There are no facts or figures pinpointing the exact number of art collectors are in South Africa, or where they are concentrated. However, given more art auctions take place in Joburg than in Cape Town and three art fairs take place in Joburg – Turbine Art Fair, the renamed Art Joburg and the new Latitudes fair – it is safe to assume everyone believes there are an abundance of collectors in this city.
Supporting this idea further is the fact that the recent ‘coup’ of the Joburg Art Fair, resulting in the ousting of the previous owner of it, Artlogic, was motivated by Cape Town based galleries – Stevenson, Smac, Blank Projects and Whatiftheworld – with the support of their Joburg contemporaries - Goodman, Everard Read and Gallery Momo. Cape Town galleries predominantly rely on sales to international visitors – up to 77%, according to Emma Van der Merwe, from Everard Read Cape Town, and Baylon Sandri, of Smac gallery. Galleries are so keen to engage with Joburg collectors that newcomer Latitudes sold out their booths rapidly – “we were only limited by space,” observes Lucy MacGarry. She is the previous director of the Joburg Art Fair and now heads Latitudes, that will open during the same time in a temporary structure on the Nelson Mandela Square.
As such Joburg has emerged as the hub for local art collectors. A base that everyone is invested growing, though no one is really sure how this done.
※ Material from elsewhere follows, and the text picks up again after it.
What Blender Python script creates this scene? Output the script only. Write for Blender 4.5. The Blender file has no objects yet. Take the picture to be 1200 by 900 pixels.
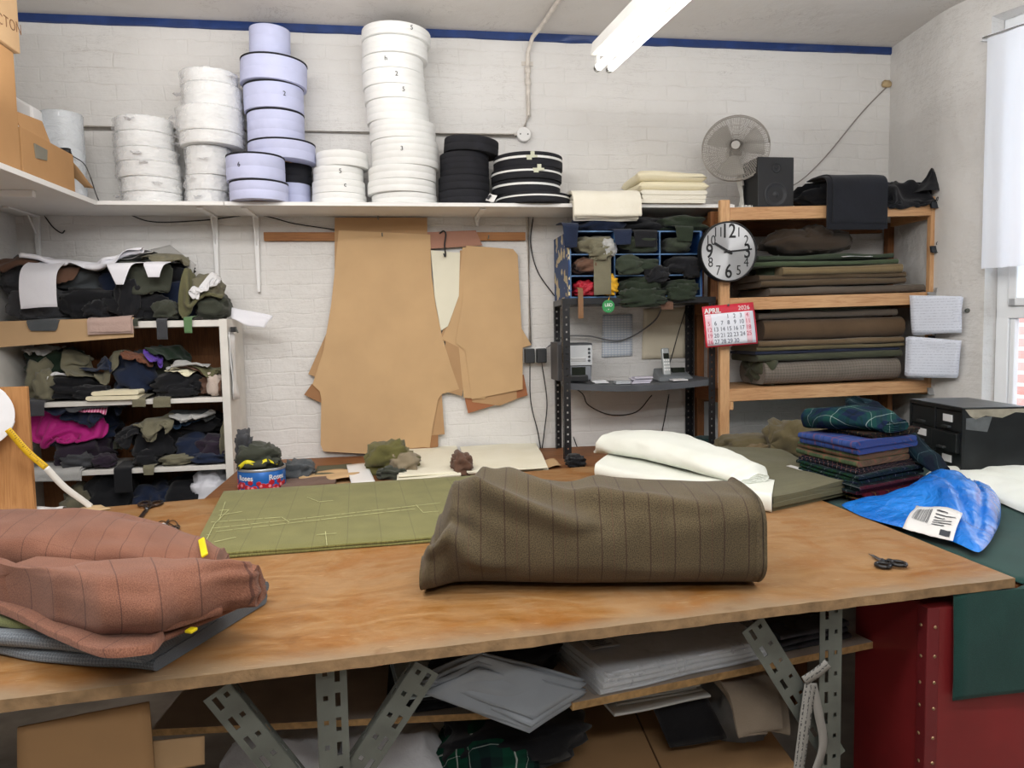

Art Joburg will embrace this year with a Hugh Masekela jazz event (which turned out to be an exhibition), which Mandla Sibeko, the owner and director, says will work towards reeling in new art buyers.
Everyone wants in on the Joburg art collector, including corporate sponsors, FNB, who sponsor Art Joburg, RMB, Turbine and Latitudes have hooked in numerous sponsors, including a luxury vehicle company who have agreed to wrap some vehicles in art for their event. Art collector equals high-net individual, or so is the thinking.
The reinvention of the Joburg Art Fair into the sleeker, much slimmer Art Joburg (mirroring the Art Basel name) was driven by research that the majority of sales at this annual event were to Joburgers, according to Sibeko. Ordinarily, you wouldn’t think this was surprising given it is held in Joburg, but over the last eleven years of this fair’s existence, it was touted as a pan African event that included galleries from around the continent and was designed to draw international art collectors and curators from the world over.